Biodiversity & Water: Around 65% of all key biodiversity areas in Japan are "Protected Areas" and the country scores well relative to other major economies on other measures of natural resource protection. It helps that the population is declining and continues to aggregate in urban areas, but biodiversity can still be damaged, even in protected areas, when economic interests are prioritized. Japan has committed to protect 30% of land and sea by 2030 (30by30) and has set out a detailed plan of objectives and indicators, but it remains unclear how "Other Effective area-based Conservation Measures" will be defined. Though water stress is not expected to be as severe as other major economies, variation in rainfall is expected to increase due to climate change, making the likelihood of regional/time-limited drought and flooding more common.

Human & Social Capital: The severe labor shortage, declining birth-rate, high dependency ratio and declining population (0.5% per year to 2030), is well understood, so here we focus on wages and inequality.
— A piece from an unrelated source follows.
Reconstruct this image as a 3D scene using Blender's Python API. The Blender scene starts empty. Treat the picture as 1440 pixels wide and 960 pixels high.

The minimum wage in Japan has been increasing steadily for over 20 years though it appears to be declining due to FX effects. A key concern of the government over the past year has been to reverse the trend of declining real wages which has persisted for 22-months as of January 2024. We expect nominal wages to continue to rise as the labor shortage tightens. The gini index, representing the level of income inequality, is lower than the US and China, but given declining real wages, low income households' spending power has been declining. The relatively faster rise in minimum wages and the potential for average wages to increase in real-terms makes us hopeful that inequality and poverty will decrease. Gender inequality is also very much in focus, with the Financial Services Agency requiring disclosure of the gender wage gap in annual filings, and many investors engaging with corporates on this issue. Women spend around 15% of their day (24hrs) on unpaid domestic labor, while men spend around 3%. We expect the labor shortage, investor engagement, and government policy to continue to incentivize corporates to act on this issue.